Another problem is that cricketers, if they returned, would invariably be in lock-down mode, seeing only hotel rooms, airport lounges and stadiums, with heavy security on hand, rather than being allowed to roam freely. For sure, we had heavy armed security in Khyber Pakhtunkhwa and Kashmir last week, but in Lahore and Islamabad we went around unhindered, taking a tuk-tuk for example one night in Lahore to dine in a rooftop restaurant overlooking the Old Fort. It is unlikely that international cricketers would be allowed such freedoms and so they would have a warped and distorted view of the place and the risks involved.

Of course, there are risks and keen as Clarke is to push for a return of international cricket to Pakistan, he knows that certain conditions must be met. Nawaz Sharif, the Prime Minister of Pakistan, needs to be on board, as do the intelligence and security services chiefs. The Pakistan Cricket Board will have to assume the risk, because other boards would be terrified about liability if anything happened to any of their players and the players and coaches themselves would need to assume some risk of their own.

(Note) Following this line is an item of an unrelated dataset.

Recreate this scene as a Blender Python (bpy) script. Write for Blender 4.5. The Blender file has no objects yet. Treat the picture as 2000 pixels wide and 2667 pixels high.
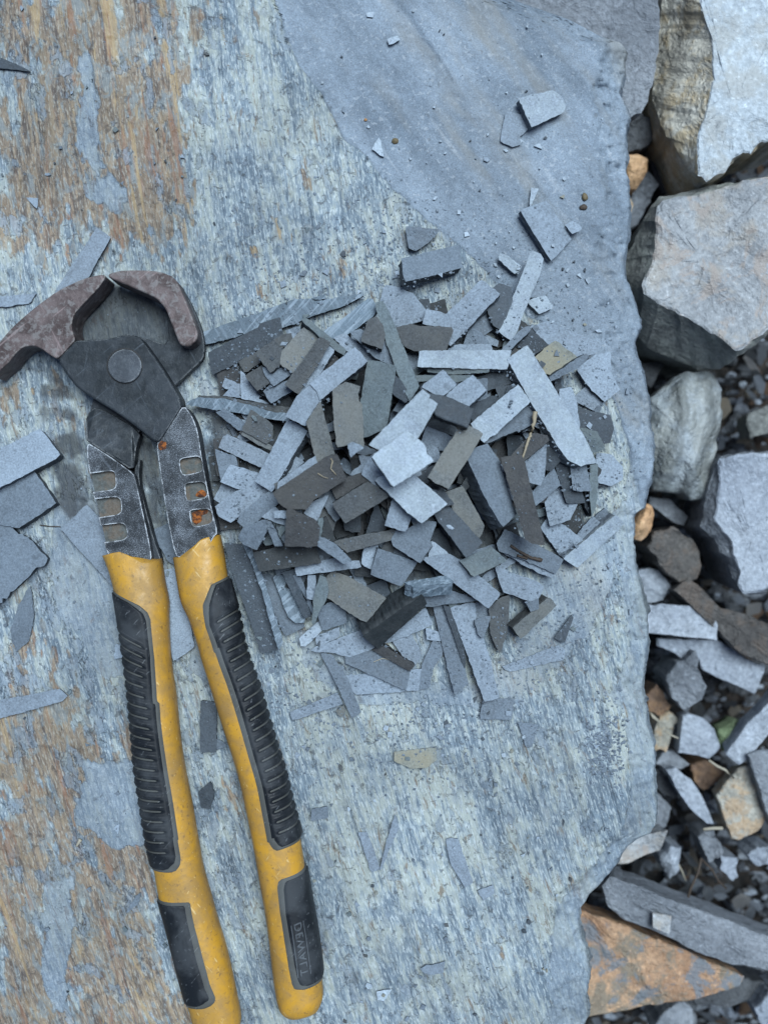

Clarke is determined to succeed, although some in international cricket do not share his enthusiasm. It is unlikely that centrally-contracted England players would be given clearance even if they were keen to participate. Players, by and large, seek an easy life, but there may be enough of them with points to prove, with a broader vision to accept some degree of risk or simply keen for a well-paid job. If and when it happens, for cricket-starved Pakistanis it will be an occasion to savour.